Big superhero comic mega events are a little bit like Michael Bay movies. Sometimes they’re sharply cut, high-octane spectacles that feature indelible performances; other times, they’re utter and incomprehensible dreck that substitutes volume for quality and mistakes misogynistic machismo for character development. In all cases, however, they’re big, over-the-top, shiny action fests that suggest subtlety is something other people do and those people are not welcome here.
(Note: I get that some of you are going, “Michael Bay has movies that feature indelible performances?” Well, yeah—I submit Bad Boys as the first example, and, for my money, the chemistry between Nic Cage and Sean Connery in The Rock makes Cagney and Lacey look like peanut butter and dried boogers. You can disagree, but you’d be wrong.)
Whether or not a particular mega event lands well for an individual reader is a function of a variety of factors, including their personal feelings about the characters and creators involved, obviously. But, one of the most important of those factors, at least for me, is the point in life at which you encounter a given event.
The first such event I read was Infinity Gauntlet at the tender age of 10. Ever since, it’s been the standard by which I judge all others, and I’ve never been able to figure out if it’s because it’s particularly good or if it’s just because it was my first bite at the apple (insert virgin joke here, though I’m like the Wilt Chamberlain of comics reading even if I’m like the A.C. green of sex having).
Look, there’s no way to do an event comic that’s not a giant, sprawling mess of excess. That’s not necessarily a bad thing, though—as long as you go in being okay with that, they can be delightful good fun when well executed (see, for examples, the X-Men Age of Apocalypse series, though, again, I’m not sure if that’s because of the age at which I originally read it or the quality and surprisingly high degree of creativity and coherence it evinces despite approximately 7,439,823 creators being involved). Sometimes, though, they’re such utter, contrived messes of horse feces that all you can do is curse them out for getting stuck to your shoe and mucking with the continuity of the regular books they disrupted for no apparent narrative reason and every apparent mercenary reason.
And, finally, I get to the point—where does Metal land on that spectrum? Squarely in the middle.

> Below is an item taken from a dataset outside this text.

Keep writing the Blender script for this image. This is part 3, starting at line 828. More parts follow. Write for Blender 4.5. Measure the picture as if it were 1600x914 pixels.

Snyder completely leans into and owns the absurdity, freely acknowledging that the goal is to be over the top and doing everything he can to get this tale of Batman, Superman, Wonder Woman, and other Justice League luminaries questing for mysterious, physics-defying metals in order to stave off not only the end of the world, but the end of existence universally, to that point. As a result, the action, emotion, and pathos are dialed up to 11, and there’s more corn here than at an Iowa county fair and more cheese than at a Wisconsin wedding.
It’s undoubtedly fun; it’s also occasionally baffling. On the Bay scale, it’s Transformers—kind of a hot mess, but when you hear the dramatic tones of Peter Cullen giving life to Optimus Prime, well, you can’t help but get a chill here and there.
We’ll round up from 3.5 based on Snyder’s high degree of self-awareness and unselfconscious embrace of event excess.